1 Stop Design Build

A full-service design firm, serving all of your design News

This 3D-printed clay ‘tree’ is an all-natural humidifier


Here’s a clever device that is both deceptively simple and surprisingly effective: a humidifier made of clay, inspired by the way trees absorb and evaporate water, that works without any external power whatsoever. Just physics. And 3D printing.

The device—called the Print Clay Humidifier—was created by designer Jiaming Liu as his master’s graduation project at Folkwang University of the Arts in Essen, Germany. It looks like an almost perfect exercise in smart, environmentally conscious design that brings comfort to the user thanks to traditional low-cost materials and high-tech manufacturing techniques. In fact, it works because of that combination. The uniqueness of the 3D-printed shape is key for the humidifier to work, Liu says, and “it is difficult to make by hand or other production methods of injection molding.”

[Photo: courtesy jiamingliu.design]

How it works

Liu says that his humidifier was inspired by the way trees work in nature: “The bottom water storage part is like the ground and soil.

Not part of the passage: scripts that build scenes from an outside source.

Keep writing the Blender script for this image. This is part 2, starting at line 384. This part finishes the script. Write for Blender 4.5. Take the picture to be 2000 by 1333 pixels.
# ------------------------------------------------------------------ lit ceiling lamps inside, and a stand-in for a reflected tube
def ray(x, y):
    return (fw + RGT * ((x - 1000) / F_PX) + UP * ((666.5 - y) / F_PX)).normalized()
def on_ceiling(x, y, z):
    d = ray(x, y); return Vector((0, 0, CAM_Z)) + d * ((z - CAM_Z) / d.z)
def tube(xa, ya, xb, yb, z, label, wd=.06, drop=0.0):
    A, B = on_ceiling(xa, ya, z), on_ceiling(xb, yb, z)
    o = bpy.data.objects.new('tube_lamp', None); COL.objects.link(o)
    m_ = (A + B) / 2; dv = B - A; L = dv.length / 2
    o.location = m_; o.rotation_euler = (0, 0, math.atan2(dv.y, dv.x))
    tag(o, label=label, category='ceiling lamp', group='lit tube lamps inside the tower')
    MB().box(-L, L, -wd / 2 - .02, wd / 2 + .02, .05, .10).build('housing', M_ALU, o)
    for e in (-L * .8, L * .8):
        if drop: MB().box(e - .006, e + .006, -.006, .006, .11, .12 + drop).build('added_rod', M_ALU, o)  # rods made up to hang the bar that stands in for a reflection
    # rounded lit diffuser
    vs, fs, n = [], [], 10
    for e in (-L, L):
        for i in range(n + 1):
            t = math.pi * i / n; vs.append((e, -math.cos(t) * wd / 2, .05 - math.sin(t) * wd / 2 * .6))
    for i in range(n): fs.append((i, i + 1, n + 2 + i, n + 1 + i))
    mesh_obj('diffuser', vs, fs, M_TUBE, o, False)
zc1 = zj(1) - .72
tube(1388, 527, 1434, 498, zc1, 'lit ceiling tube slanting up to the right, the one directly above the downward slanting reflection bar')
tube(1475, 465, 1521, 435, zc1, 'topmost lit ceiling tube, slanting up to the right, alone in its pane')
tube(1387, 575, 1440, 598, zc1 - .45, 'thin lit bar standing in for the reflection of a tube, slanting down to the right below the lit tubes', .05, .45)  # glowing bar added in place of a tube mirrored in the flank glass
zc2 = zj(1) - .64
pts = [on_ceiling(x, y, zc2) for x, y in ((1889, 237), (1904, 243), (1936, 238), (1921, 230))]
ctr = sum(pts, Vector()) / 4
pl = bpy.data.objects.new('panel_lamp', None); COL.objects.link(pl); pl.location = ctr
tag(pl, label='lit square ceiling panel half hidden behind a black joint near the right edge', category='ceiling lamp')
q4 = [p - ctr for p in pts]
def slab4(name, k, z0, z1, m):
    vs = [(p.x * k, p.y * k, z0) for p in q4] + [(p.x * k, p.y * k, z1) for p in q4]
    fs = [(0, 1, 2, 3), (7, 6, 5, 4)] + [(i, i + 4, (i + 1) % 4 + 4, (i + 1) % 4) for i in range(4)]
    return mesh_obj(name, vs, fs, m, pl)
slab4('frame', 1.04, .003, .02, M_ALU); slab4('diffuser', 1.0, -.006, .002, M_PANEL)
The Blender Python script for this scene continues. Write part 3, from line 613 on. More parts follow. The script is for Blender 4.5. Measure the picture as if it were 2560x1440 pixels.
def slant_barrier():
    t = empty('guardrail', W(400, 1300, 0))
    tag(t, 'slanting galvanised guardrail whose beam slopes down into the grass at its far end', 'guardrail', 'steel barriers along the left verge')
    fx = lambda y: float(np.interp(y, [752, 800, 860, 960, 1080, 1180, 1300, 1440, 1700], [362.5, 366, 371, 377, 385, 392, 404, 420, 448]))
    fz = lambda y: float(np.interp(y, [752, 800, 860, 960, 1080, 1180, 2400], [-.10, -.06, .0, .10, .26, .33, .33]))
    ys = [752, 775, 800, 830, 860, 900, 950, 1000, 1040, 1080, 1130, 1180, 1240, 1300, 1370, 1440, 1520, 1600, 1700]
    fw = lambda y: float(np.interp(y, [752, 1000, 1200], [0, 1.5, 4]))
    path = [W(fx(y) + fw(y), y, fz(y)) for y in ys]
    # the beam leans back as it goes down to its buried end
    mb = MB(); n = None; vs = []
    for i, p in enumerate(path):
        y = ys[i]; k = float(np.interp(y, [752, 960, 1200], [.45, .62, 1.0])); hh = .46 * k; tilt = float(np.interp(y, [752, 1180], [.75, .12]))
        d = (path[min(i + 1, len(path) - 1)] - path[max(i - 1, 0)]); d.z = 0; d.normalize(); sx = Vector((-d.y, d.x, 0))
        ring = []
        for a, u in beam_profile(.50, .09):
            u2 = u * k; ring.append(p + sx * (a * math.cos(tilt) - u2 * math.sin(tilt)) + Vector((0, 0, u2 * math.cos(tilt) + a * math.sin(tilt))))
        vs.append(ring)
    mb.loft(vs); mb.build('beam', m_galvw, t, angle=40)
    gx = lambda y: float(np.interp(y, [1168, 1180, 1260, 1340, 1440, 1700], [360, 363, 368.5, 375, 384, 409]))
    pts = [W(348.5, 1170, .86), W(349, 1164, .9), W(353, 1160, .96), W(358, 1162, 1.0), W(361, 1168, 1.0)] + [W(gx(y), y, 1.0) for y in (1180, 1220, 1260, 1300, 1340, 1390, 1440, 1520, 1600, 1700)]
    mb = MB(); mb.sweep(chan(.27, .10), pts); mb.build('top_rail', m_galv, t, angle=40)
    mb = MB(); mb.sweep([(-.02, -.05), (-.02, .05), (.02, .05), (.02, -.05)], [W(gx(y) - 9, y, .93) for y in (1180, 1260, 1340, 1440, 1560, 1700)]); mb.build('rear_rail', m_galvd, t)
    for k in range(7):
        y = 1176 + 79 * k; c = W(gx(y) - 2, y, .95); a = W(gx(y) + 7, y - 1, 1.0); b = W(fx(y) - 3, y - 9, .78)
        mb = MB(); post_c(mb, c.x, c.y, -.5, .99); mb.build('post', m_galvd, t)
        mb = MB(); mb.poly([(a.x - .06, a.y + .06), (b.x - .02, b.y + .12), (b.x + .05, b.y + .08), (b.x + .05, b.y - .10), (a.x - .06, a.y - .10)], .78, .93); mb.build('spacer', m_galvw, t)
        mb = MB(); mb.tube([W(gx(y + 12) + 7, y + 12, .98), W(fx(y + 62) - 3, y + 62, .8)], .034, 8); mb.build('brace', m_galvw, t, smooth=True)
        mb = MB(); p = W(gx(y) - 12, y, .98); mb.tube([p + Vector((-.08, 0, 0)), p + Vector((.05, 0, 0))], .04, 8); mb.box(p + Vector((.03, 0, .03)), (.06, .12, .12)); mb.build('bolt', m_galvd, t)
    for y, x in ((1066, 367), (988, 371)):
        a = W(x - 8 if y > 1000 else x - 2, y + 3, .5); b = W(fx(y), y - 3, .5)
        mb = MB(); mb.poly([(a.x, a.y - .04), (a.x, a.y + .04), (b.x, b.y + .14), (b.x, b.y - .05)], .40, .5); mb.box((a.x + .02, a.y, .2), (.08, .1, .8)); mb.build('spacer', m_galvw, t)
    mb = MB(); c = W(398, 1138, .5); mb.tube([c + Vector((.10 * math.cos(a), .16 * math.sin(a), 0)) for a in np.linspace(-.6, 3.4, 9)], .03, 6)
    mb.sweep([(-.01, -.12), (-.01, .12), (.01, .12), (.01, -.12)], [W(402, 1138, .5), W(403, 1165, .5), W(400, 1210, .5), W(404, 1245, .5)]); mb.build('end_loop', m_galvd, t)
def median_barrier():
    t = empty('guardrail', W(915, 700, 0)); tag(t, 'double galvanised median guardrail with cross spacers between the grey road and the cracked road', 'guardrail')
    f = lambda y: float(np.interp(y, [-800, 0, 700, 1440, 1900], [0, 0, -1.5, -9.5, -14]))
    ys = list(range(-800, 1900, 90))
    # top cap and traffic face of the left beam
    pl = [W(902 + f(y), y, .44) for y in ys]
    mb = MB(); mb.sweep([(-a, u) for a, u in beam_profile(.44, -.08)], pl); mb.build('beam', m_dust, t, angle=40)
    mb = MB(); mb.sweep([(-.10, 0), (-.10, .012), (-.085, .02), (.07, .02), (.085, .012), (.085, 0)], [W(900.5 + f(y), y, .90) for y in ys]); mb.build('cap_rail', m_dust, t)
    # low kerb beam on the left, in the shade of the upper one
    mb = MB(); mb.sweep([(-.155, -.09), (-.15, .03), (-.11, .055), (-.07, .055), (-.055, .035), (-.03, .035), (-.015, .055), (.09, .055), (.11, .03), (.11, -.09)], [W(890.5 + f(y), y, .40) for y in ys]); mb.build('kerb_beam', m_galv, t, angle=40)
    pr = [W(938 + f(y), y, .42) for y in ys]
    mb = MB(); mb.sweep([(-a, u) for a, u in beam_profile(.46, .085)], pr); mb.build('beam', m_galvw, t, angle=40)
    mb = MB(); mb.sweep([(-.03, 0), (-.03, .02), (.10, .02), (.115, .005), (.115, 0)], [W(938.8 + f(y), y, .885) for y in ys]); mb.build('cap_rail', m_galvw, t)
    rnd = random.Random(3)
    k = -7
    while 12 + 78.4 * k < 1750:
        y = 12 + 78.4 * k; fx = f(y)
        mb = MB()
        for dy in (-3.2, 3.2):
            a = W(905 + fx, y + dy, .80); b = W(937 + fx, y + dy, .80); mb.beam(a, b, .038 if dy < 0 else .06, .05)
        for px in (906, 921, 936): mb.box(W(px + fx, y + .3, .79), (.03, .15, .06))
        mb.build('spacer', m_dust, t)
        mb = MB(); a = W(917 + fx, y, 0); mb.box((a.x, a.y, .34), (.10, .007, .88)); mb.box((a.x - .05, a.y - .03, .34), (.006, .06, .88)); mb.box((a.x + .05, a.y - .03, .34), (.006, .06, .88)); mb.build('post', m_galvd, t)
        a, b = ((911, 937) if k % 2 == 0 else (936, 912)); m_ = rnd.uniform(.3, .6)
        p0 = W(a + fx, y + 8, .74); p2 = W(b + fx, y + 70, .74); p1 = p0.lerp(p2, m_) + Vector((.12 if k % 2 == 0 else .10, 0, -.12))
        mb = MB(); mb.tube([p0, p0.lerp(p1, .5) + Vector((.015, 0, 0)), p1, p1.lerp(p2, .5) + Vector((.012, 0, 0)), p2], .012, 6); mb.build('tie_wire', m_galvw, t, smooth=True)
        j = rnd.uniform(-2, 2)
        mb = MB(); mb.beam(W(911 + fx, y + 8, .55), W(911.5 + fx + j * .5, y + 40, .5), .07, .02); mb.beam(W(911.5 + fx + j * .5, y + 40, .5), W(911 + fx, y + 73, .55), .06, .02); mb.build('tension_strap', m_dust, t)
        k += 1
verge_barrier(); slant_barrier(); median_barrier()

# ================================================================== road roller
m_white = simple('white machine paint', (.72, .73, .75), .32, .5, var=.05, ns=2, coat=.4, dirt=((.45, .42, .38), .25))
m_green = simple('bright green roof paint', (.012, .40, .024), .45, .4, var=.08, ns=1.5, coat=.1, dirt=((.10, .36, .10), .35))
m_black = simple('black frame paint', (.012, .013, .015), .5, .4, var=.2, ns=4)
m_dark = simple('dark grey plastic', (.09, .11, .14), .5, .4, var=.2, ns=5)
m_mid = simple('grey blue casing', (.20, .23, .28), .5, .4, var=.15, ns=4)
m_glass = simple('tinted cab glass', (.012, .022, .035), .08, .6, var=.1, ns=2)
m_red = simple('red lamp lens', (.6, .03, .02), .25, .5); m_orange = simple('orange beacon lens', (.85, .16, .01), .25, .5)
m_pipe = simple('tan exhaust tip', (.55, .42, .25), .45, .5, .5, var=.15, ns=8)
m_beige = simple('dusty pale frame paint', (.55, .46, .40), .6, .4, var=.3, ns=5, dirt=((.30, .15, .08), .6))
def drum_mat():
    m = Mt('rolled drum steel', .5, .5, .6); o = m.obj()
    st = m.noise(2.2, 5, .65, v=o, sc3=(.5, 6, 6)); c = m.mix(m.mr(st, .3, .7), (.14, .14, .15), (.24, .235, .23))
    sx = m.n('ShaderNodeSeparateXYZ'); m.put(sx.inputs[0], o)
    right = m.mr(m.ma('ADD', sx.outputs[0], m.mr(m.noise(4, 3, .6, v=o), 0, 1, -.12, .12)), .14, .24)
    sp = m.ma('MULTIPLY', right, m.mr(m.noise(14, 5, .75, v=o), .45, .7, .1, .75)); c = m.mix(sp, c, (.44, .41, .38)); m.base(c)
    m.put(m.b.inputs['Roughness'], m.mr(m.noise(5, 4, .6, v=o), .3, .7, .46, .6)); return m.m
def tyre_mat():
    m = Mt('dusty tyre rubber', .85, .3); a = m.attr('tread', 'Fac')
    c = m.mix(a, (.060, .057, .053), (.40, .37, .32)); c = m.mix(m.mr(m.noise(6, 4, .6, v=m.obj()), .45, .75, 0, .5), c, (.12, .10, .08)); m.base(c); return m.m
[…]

The extension curves [which are inside the water container] are like the roots of a tree absorbing water. The main part carries water upwards and radiates, like tree trunks and branches.” This evaporation process is the same as used by terracota water vessels to cool down its contents, which is what also powers the all-natural, no electricity-needed Nave AC system.

These three segments are all printed in one piece. The water storage part is a container capable of holding 500 milliliters (0.13 gallons) of water. It is glazed on the outside so it can store the liquid without it wetting the floor, your desk, or whatever surface you place the humidifier on. 

[Photo: courtesy jiamingliu.design]

The roots and the upper trunk are not glazed, however, as they needs to be in direct contact with the water and the air to work their magic. They absorb the water in the container through the natural, microscopic network of pores in the clay. As water rises up and saturates the clay, it evaporates, increasing the humidity of the room.

[Photo: courtesy jiamingliu.design]

After trying many different structures, he claims that its accordion-like shape is the best for water absorption and evaporation, as the ridges provide a larger contact surface with the air in the most compact footprint (much like how heatsinks and similar contraptions work). Compared with other humidifiers on the market, its unique printing structure enables it to better absorb and evaporate water, he claims. And if you are thinking that a water bowl on a heater will have the same effect, he says that the micropores in the clay are more effective at releasing water into the atmosphere: “The evaporation rate is significantly improved, absorbing more water and evaporating more water faster.”

[Photo: courtesy jiamingliu.design]

Return to old

Liu made his Print Clay Humidifier after trying other materials. The previous model—which he fabricated two years ago, before his masters—was made of concrete. Then he started to conduct a series of tests on printing technology and recycled materials. He experimented with the ceramic 3D printer provided by the school’s ceramic workshop, where he also learned about the problem of industrial waste generated by the ceramics industry.

He found out that a clay-ceramic combination—using one third of recycled ceramic powder—made the structure stronger while boosting its water absorption powers. 

[Photo: courtesy jiamingliu.design]

If any companies are interested in making these at scale, Liu says he’d be happy to bring it to market. The design has other uses too, he points out. There’s a smaller 1:2 scale model that works as an aroma diffuser, which will sell like hotcakes at every yoga studio and tree-hugging hippie shop on the planet.

In the middle of an energy crisis and skyrocketing electricity prices, perhaps industrial manufacturers need to pause and take a look at this and other simple, clever inventions based on traditional materials and techniques—like the Nave AC system—which could bring the comfort that people demand while not destroying the planet one watt at a time.